This morning ended a stretch of 44 days without rain falling on our farm. We received less than 0.125 inches in the overnight from Sunday into this Monday morning, not nearly enough to halt our field irrigations. The last two weeks of heat really got our summer vegetable plants and summer weeds growing very very quickly. The orient express variety of eggplant in your CSA shares this week are producing three weeks ahead of what we have seen in past years, despite a somewhat later seeding date in our green house. Some pig-weed, wild amaranth, we have seen double in size weekly to top out at about 4 feet. And we have sweet corn plants in tassel with ears sizing up along their stems, I think that is just crazy. Our soil temperature has been above 70 degrees for at least one month, and in this last week holding at 78 degrees each day. In comparison, in 2014 July 18th marked our first day of the soil temperature reaching 70 degrees and our highest logged was 72 degrees in August.
In Your Share This Week:
- Carrots
- Chard
- Cucumbers
- Eggplant
- Green Onions
- Lettuce
- Potatoes
- Summer Squash
Crop Notes
Carrots, Ya-Ya: Harvested from the same sandy field as the previous week’s harvest and potentially even a bit sweeter because they were chilled in our cooler for one week.
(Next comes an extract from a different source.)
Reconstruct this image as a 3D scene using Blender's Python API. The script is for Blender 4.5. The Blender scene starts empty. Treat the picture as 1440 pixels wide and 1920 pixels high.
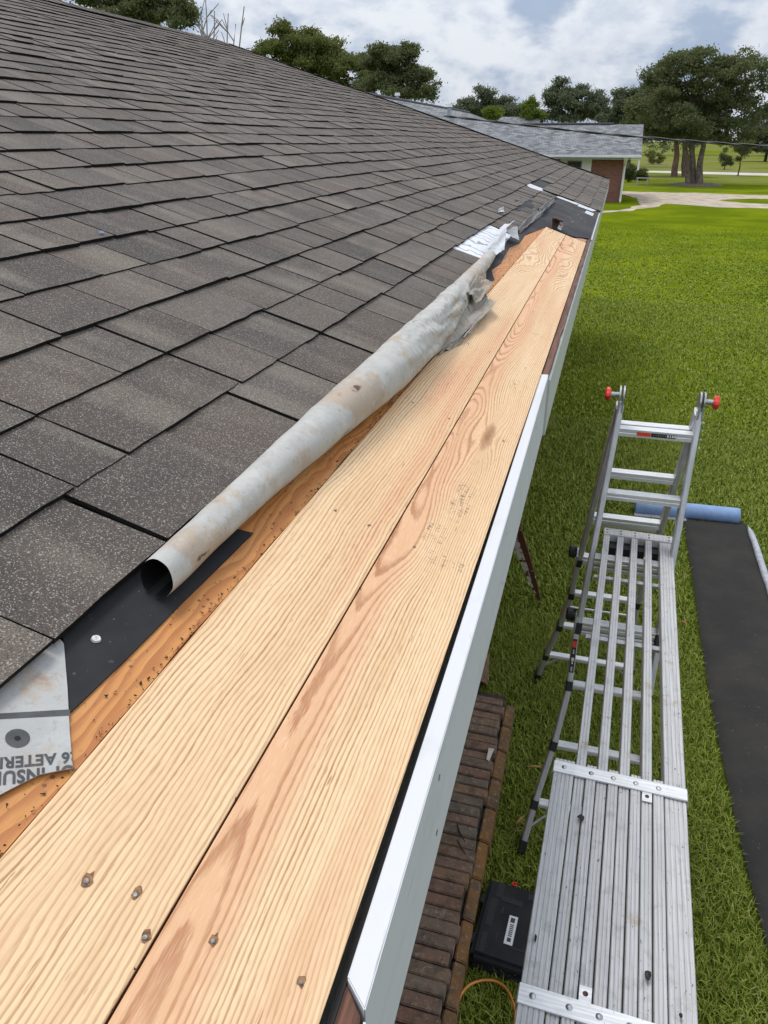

Lettuce : A mix of head lettuce varieties for you this week that were harvested up from underneath a forest of one of our most rambunctious and prolific farm weeds, Pig-weed. This year has just been unbelievable with how the heat really conjures up multiple flushes of germinating weed seeds. To our advantage, in a way, the shade of those weeds does an excellent job shading a mature, ready for harvest lettuce plant from excessive sun.
Potatoes, new: Still considered new potatoes because their skins have not yet set, this week both varieties, Carola and Red Gold have a tasty yellow flesh. These spuds have been grown with absolutely no additional irrigation, you can probably tell from the depth of taste they will provide you at dinner.
Summer Squash, Safari, Dunja, Y-star & Gold: We allowed this week’s zucchini varieties to size up slightly to provide different culinary opportunities, like stuffing and deep frying, they taste as smooth and sweet as usual.